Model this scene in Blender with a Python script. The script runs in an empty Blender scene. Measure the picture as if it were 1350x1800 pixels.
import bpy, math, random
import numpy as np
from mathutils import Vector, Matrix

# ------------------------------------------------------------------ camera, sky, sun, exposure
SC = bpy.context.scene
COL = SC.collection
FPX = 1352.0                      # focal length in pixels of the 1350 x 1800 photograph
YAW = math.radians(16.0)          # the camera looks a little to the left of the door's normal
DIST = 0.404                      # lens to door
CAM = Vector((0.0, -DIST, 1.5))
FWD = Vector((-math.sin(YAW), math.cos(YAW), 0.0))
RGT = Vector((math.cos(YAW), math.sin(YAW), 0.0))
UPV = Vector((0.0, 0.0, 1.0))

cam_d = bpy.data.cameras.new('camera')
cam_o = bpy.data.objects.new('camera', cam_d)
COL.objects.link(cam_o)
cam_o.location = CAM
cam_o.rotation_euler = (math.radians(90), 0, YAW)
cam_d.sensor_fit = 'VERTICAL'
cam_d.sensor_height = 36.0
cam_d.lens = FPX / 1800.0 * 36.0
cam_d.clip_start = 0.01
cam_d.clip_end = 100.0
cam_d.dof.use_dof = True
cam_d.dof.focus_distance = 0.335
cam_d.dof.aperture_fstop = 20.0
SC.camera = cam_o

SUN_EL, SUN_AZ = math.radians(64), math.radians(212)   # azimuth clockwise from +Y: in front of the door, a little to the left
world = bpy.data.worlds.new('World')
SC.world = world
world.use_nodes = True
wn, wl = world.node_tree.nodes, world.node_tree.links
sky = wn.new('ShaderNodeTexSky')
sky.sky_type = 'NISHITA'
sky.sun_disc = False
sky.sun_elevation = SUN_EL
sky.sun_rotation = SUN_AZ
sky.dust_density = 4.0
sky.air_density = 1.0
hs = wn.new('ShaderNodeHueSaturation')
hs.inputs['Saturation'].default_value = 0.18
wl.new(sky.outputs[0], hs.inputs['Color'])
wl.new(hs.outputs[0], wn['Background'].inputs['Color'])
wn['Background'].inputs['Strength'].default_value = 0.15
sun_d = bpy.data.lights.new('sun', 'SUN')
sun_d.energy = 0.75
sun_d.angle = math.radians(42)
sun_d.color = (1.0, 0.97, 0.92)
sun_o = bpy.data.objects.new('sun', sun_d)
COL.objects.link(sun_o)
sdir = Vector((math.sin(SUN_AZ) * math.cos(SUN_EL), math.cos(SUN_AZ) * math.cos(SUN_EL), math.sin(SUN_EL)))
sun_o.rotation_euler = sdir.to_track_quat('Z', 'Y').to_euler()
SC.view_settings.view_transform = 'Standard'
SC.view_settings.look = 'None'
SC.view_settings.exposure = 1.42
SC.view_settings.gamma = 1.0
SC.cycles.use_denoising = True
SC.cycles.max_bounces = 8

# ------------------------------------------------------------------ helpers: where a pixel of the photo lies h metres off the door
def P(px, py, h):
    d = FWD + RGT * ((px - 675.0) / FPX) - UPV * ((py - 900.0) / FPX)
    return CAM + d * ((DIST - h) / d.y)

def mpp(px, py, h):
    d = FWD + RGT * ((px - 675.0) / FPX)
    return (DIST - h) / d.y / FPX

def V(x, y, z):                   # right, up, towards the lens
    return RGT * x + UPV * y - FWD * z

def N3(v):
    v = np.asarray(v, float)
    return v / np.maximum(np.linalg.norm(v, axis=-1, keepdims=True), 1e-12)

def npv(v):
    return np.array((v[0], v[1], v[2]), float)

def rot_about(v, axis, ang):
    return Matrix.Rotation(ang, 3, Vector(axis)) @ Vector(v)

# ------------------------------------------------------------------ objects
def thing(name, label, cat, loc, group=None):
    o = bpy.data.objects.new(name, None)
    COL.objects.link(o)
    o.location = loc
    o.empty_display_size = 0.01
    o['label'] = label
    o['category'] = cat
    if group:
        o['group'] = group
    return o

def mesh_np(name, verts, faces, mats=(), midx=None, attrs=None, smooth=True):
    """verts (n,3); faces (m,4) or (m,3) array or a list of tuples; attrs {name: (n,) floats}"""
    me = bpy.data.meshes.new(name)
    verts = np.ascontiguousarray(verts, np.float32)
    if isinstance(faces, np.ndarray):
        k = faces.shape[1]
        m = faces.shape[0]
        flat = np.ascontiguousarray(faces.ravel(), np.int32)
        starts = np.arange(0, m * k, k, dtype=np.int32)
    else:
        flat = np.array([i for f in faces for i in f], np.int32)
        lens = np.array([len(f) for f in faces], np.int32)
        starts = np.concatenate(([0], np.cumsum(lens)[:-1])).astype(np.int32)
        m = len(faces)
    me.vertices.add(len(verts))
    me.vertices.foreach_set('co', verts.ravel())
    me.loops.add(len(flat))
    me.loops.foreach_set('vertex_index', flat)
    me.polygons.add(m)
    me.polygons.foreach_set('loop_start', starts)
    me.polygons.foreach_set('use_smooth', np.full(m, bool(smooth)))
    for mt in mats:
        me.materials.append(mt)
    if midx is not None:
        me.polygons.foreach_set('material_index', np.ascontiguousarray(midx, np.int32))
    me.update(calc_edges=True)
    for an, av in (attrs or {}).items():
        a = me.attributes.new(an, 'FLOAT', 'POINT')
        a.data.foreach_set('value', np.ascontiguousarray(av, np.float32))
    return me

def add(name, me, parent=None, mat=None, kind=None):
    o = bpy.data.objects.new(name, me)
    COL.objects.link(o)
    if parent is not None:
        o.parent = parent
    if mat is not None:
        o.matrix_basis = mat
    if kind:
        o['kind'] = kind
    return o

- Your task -
Looking at the material above, please copy exactly every line from its first line through the line containing "from mathutils import Vector, Matrix", with both ends included and nothing else.

- Solution for this task -
Model this scene in Blender with a Python script. The script runs in an empty Blender scene. Measure the picture as if it were 1350x1800 pixels.
import bpy, math, random
import numpy as np
from mathutils import Vector, Matrix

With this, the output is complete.